[AVAILABLE DATA]
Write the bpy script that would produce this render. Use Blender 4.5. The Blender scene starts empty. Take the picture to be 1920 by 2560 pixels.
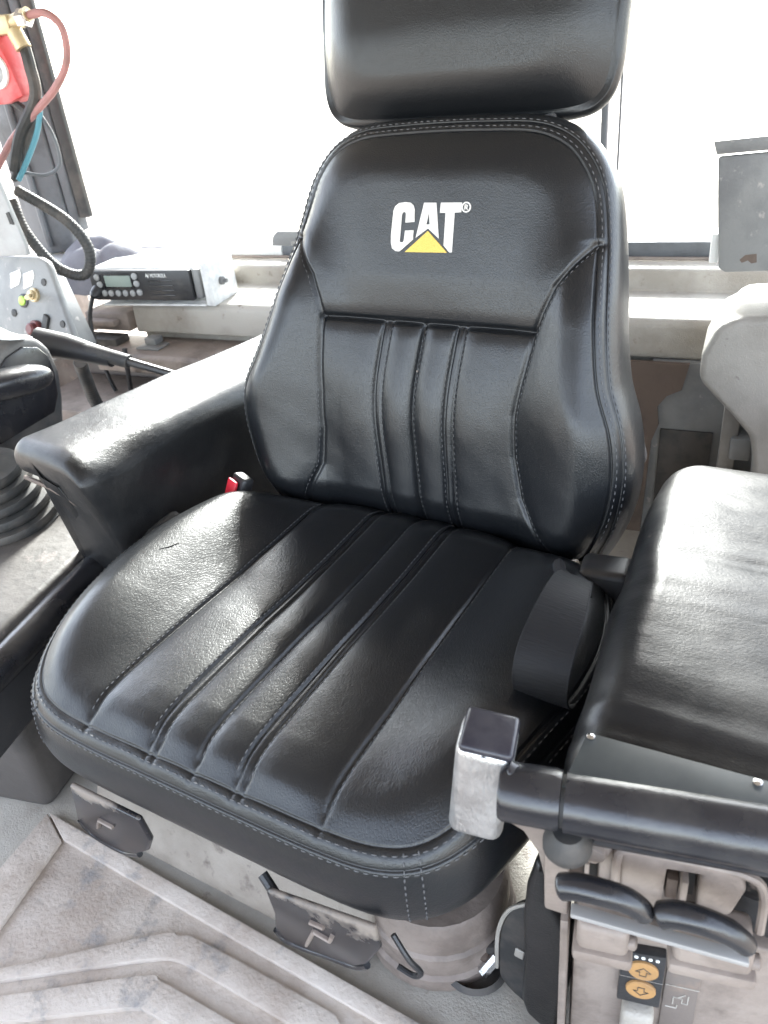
import bpy, bmesh, math, random
import numpy as np
from mathutils import Matrix, Vector
from mathutils.geometry import tessellate_polygon

random.seed(7); rng = np.random.default_rng(7)
SC = bpy.context.scene
COL = SC.collection
S = 0.8                                   # drawing units -> metres
R = math.radians

# ------------------------------------------------------------------ camera
cam_d = bpy.data.cameras.new('camera'); cam = bpy.data.objects.new('camera', cam_d); COL.objects.link(cam)
yaw, pitch, roll = -0.5706, 0.5395, -0.1111
_f = Vector((math.sin(yaw)*math.cos(pitch), math.cos(yaw)*math.cos(pitch), -math.sin(pitch)))
_r = Vector((math.cos(yaw), -math.sin(yaw), 0)); _u = _r.cross(_f)
_R = _r*math.cos(roll) + _u*math.sin(roll); _U = -_r*math.sin(roll) + _u*math.cos(roll)
M = Matrix((( _R.x, _U.x, -_f.x), (_R.y, _U.y, -_f.y), (_R.z, _U.z, -_f.z))).to_4x4()
M.translation = Vector((0.5219, -0.8217, 0.6389))*S
cam.matrix_world = M
cam_d.sensor_fit = 'VERTICAL'; cam_d.sensor_height = 24.0; cam_d.lens = 24.0*1971.5/2560
cam_d.dof.use_dof = True; cam_d.dof.focus_distance = 0.86; cam_d.dof.aperture_fstop = 7.0
cam_d.clip_start = 0.02; cam_d.clip_end = 800
SC.camera = cam
SC.render.resolution_x, SC.render.resolution_y = 768, 1024

# ------------------------------------------------------------------ sky, sun, exposure
SUN_DIR = Vector((-0.37, 0.785, 0.53)).normalized()       # towards the sun: behind the seat, a little to the left
w = bpy.data.worlds.new('World'); SC.world = w; w.use_nodes = True
nt = w.node_tree; nt.nodes.clear()
sky = nt.nodes.new('ShaderNodeTexSky'); sky.sky_type = 'NISHITA'; sky.sun_disc = False
sky.sun_elevation = math.asin(SUN_DIR.z); sky.sun_rotation = math.atan2(SUN_DIR.x, SUN_DIR.y)
sky.altitude = 200; sky.air_density = 1.0; sky.dust_density = 1.6; sky.ozone_density = 1.0
hs = nt.nodes.new('ShaderNodeHueSaturation'); hs.inputs['Saturation'].default_value = 0.5
bg = nt.nodes.new('ShaderNodeBackground'); bg.inputs['Strength'].default_value = 0.15
wo = nt.nodes.new('ShaderNodeOutputWorld')
nt.links.new(sky.outputs[0], hs.inputs['Color']); nt.links.new(hs.outputs[0], bg.inputs['Color']); nt.links.new(bg.outputs[0], wo.inputs['Surface'])
sl = bpy.data.lights.new('sun', 'SUN'); sl.energy = 2.8; sl.angle = R(9.0); sl.color = (1.0, 0.985, 0.965)
so = bpy.data.objects.new('sun', sl); COL.objects.link(so)
so.rotation_euler = SUN_DIR.to_track_quat('Z', 'Y').to_euler(); so.location = SUN_DIR*20
vs = SC.view_settings; vs.view_transform = 'Standard'; vs.look = 'None'; vs.gamma = 1.0; vs.use_curve_mapping = False
vs.exposure = 3.25
try:
    SC.cycles.max_bounces = 8; SC.cycles.sample_clamp_indirect = 6.0; SC.cycles.use_denoising = True
except Exception: pass

# ------------------------------------------------------------------ materials
MATS = {}
def mat(name, col, rough=0.5, metal=0.0, spec=0.5, col2=None, mixscale=8, mixlo=.45, mixhi=.62, col3=None, scale3=40, lo3=.6, hi3=.68,
        bump=None, rough2=None, coat=0, trans=0):
    """bump: list of (kind, scale, distance[, stretch vector]); col2/col3: noise-patched second and third colours (dust, wear)"""
    m = bpy.data.materials.new(name); m.use_nodes = True; n = m.node_tree; N, L = n.nodes, n.links
    b = N['Principled BSDF']
    b.inputs['Base Color'].default_value = (*col, 1); b.inputs['Roughness'].default_value = rough
    b.inputs['Metallic'].default_value = metal; b.inputs['Specular IOR Level'].default_value = spec
    if coat: b.inputs['Coat Weight'].default_value = coat; b.inputs['Coat Roughness'].default_value = .25
    if trans: b.inputs['Transmission Weight'].default_value = trans
    tc = N.new('ShaderNodeTexCoord')
    def noise(sc, lo, hi, det=6):
        t = N.new('ShaderNodeTexNoise'); t.inputs['Scale'].default_value = sc; t.inputs['Detail'].default_value = det; t.inputs['Roughness'].default_value = .62
        L.new(tc.outputs['Object'], t.inputs['Vector'])
        r = N.new('ShaderNodeMapRange'); r.inputs[1].default_value = lo; r.inputs[2].default_value = hi
        L.new(t.outputs['Fac'], r.inputs[0]); return r.outputs[0]
    src = None
    if col2 is not None:
        f = noise(mixscale, mixlo, mixhi)
        mx = N.new('ShaderNodeMix'); mx.data_type = 'RGBA'; mx.inputs[6].default_value = (*col, 1); mx.inputs[7].default_value = (*col2, 1)
        L.new(f, mx.inputs[0]); src = mx.outputs[2]
        if rough2 is not None:
            mr = N.new('ShaderNodeMapRange'); mr.inputs[3].default_value = rough; mr.inputs[4].default_value = rough2
            L.new(f, mr.inputs[0]); L.new(mr.outputs[0], b.inputs['Roughness'])
    if col3 is not None:
        f = noise(scale3, lo3, hi3, 4)
        mx = N.new('ShaderNodeMix'); mx.data_type = 'RGBA'; mx.inputs[7].default_value = (*col3, 1)
        if src is not None: L.new(src, mx.inputs[6])
        else: mx.inputs[6].default_value = (*col, 1)
        L.new(f, mx.inputs[0]); src = mx.outputs[2]
    if src is not None: L.new(src, b.inputs['Base Color'])
    prev = None
    for bb in (bump or []):
        kind, sc, dist = bb[:3]
        vec = tc.outputs['Object']
        if len(bb) > 3:
            mp = N.new('ShaderNodeMapping'); mp.inputs['Scale'].default_value = bb[3]; mp.inputs['Rotation'].default_value = bb[4] if len(bb) > 4 else (0, 0, 0)
            L.new(vec, mp.inputs['Vector']); vec = mp.outputs[0]
        if kind == 'cells':
            ds = N.new('ShaderNodeTexNoise'); ds.inputs['Scale'].default_value = sc*.35; ds.inputs['Detail'].default_value = 3
            L.new(vec, ds.inputs['Vector'])
            va = N.new('ShaderNodeVectorMath'); va.operation = 'MULTIPLY_ADD'; va.inputs[1].default_value = (2.2/sc,)*3
            L.new(ds.outputs['Color'], va.inputs[0]); L.new(vec, va.inputs[2])
            t = N.new('ShaderNodeTexVoronoi'); t.feature = 'DISTANCE_TO_EDGE'; t.inputs['Scale'].default_value = sc
            L.new(va.outputs[0], t.inputs['Vector']); h = t.outputs['Distance']
            rr = N.new('ShaderNodeMapRange'); rr.inputs[1].default_value = 0; rr.inputs[2].default_value = .28; rr.interpolation_type = 'SMOOTHSTEP'
            L.new(h, rr.inputs[0]); h = rr.outputs[0]
        else:
            t = N.new('ShaderNodeTexNoise'); t.inputs['Scale'].default_value = sc; t.inputs['Detail'].default_value = 5
            L.new(vec, t.inputs['Vector']); h = t.outputs['Fac']
        bn = N.new('ShaderNodeBump'); bn.inputs['Strength'].default_value = 1.0; bn.inputs['Distance'].default_value = dist
        L.new(h, bn.inputs['Height'])
        if prev is not None: L.new(prev, bn.inputs['Normal'])
        prev = bn.outputs['Normal']
    if prev is not None: L.new(prev, b.inputs['Normal'])
    MATS[name] = m
    return m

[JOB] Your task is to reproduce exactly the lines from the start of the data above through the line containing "SC.render.resolution_x, SC.render.resolution_y = 768, 1024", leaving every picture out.

[WRITTEN ANSWER]
Write the bpy script that would produce this render. Use Blender 4.5. The Blender scene starts empty. Take the picture to be 1920 by 2560 pixels.
import bpy, bmesh, math, random
import numpy as np
from mathutils import Matrix, Vector
from mathutils.geometry import tessellate_polygon

random.seed(7); rng = np.random.default_rng(7)
SC = bpy.context.scene
COL = SC.collection
S = 0.8                                   # drawing units -> metres
R = math.radians

# ------------------------------------------------------------------ camera
cam_d = bpy.data.cameras.new('camera'); cam = bpy.data.objects.new('camera', cam_d); COL.objects.link(cam)
yaw, pitch, roll = -0.5706, 0.5395, -0.1111
_f = Vector((math.sin(yaw)*math.cos(pitch), math.cos(yaw)*math.cos(pitch), -math.sin(pitch)))
_r = Vector((math.cos(yaw), -math.sin(yaw), 0)); _u = _r.cross(_f)
_R = _r*math.cos(roll) + _u*math.sin(roll); _U = -_r*math.sin(roll) + _u*math.cos(roll)
M = Matrix((( _R.x, _U.x, -_f.x), (_R.y, _U.y, -_f.y), (_R.z, _U.z, -_f.z))).to_4x4()
M.translation = Vector((0.5219, -0.8217, 0.6389))*S
cam.matrix_world = M
cam_d.sensor_fit = 'VERTICAL'; cam_d.sensor_height = 24.0; cam_d.lens = 24.0*1971.5/2560
cam_d.dof.use_dof = True; cam_d.dof.focus_distance = 0.86; cam_d.dof.aperture_fstop = 7.0
cam_d.clip_start = 0.02; cam_d.clip_end = 800
SC.camera = cam
SC.render.resolution_x, SC.render.resolution_y = 768, 1024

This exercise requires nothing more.